- STATED TASK
Repeat exactly the lines of the listing below, please, starting with the first and ending with the line containing "return tuple((x /"; leave out the rest.

- SUPPLIED MATERIAL
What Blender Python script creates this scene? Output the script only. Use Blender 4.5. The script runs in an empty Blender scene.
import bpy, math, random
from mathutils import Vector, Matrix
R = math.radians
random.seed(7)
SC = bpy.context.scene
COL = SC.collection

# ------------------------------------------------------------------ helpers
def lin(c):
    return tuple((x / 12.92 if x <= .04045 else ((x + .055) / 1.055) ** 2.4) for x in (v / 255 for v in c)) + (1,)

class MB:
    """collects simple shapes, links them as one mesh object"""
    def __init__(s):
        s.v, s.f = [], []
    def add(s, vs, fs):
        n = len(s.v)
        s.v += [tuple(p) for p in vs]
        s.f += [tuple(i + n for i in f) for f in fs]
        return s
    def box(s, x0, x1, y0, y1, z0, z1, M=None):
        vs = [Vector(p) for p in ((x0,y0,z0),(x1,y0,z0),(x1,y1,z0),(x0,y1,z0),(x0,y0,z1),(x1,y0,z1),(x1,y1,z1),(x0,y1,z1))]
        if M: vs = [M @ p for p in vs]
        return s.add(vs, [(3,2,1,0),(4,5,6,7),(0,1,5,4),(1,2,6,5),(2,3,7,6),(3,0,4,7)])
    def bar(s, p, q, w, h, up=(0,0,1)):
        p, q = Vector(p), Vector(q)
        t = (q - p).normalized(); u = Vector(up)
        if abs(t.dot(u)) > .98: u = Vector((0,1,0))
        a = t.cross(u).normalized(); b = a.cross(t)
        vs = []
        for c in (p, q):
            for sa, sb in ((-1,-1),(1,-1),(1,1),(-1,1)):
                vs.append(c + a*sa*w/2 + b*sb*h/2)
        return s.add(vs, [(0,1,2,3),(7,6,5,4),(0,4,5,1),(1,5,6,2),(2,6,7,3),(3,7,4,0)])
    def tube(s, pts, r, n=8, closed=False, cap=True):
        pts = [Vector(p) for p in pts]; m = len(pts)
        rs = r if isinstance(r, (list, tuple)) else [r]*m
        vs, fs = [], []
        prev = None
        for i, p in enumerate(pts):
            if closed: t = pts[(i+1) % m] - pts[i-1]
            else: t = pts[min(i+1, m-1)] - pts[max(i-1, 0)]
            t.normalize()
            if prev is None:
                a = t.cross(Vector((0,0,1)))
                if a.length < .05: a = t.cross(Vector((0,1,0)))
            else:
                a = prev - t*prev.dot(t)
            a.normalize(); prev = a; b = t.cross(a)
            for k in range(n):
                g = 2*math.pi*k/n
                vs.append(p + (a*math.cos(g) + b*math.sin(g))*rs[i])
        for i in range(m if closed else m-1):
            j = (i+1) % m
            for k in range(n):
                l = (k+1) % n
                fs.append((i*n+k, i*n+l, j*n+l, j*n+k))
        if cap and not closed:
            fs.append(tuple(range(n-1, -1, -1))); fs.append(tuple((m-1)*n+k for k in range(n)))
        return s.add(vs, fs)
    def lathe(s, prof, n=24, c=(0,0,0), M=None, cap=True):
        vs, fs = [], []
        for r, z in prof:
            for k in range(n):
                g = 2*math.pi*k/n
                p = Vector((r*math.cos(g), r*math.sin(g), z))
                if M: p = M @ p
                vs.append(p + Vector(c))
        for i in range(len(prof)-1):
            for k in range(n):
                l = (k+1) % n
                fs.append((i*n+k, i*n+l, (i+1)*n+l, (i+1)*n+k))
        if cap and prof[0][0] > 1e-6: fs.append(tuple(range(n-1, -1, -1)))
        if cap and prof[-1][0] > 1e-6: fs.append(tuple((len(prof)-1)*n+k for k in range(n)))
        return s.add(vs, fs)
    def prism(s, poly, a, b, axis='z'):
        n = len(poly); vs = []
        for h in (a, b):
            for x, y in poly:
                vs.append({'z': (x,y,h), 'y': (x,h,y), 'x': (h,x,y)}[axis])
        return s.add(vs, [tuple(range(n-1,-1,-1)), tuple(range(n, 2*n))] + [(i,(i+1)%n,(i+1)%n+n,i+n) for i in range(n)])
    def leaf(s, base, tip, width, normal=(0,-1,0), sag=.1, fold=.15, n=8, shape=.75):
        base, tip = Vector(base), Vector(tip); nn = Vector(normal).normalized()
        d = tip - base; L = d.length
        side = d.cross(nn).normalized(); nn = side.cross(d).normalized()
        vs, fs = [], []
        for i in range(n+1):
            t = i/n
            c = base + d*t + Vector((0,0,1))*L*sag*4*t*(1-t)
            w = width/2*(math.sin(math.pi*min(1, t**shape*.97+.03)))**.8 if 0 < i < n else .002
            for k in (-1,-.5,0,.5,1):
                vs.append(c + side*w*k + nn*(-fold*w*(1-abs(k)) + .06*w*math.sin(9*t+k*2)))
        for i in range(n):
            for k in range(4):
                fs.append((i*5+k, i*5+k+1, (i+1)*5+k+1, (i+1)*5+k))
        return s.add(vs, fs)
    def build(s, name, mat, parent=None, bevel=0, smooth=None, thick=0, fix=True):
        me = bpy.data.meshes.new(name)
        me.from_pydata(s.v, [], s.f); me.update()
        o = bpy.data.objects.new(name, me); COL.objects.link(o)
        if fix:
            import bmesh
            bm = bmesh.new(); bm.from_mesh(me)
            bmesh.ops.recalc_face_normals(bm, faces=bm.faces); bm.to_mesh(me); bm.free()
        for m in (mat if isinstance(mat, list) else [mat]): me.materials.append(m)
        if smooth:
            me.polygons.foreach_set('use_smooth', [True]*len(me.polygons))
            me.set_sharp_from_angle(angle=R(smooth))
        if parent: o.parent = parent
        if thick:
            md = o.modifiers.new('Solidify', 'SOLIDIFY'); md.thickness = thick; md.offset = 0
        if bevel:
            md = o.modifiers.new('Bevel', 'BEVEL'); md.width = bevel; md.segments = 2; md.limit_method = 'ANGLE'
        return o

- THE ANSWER
What Blender Python script creates this scene? Output the script only. Use Blender 4.5. The script runs in an empty Blender scene.
import bpy, math, random
from mathutils import Vector, Matrix
R = math.radians
random.seed(7)
SC = bpy.context.scene
COL = SC.collection

# ------------------------------------------------------------------ helpers
def lin(c):
    return tuple((x / 12.92 if x <= .04045 else ((x + .055) / 1.055) ** 2.4) for x in (v / 255 for v in c)) + (1,)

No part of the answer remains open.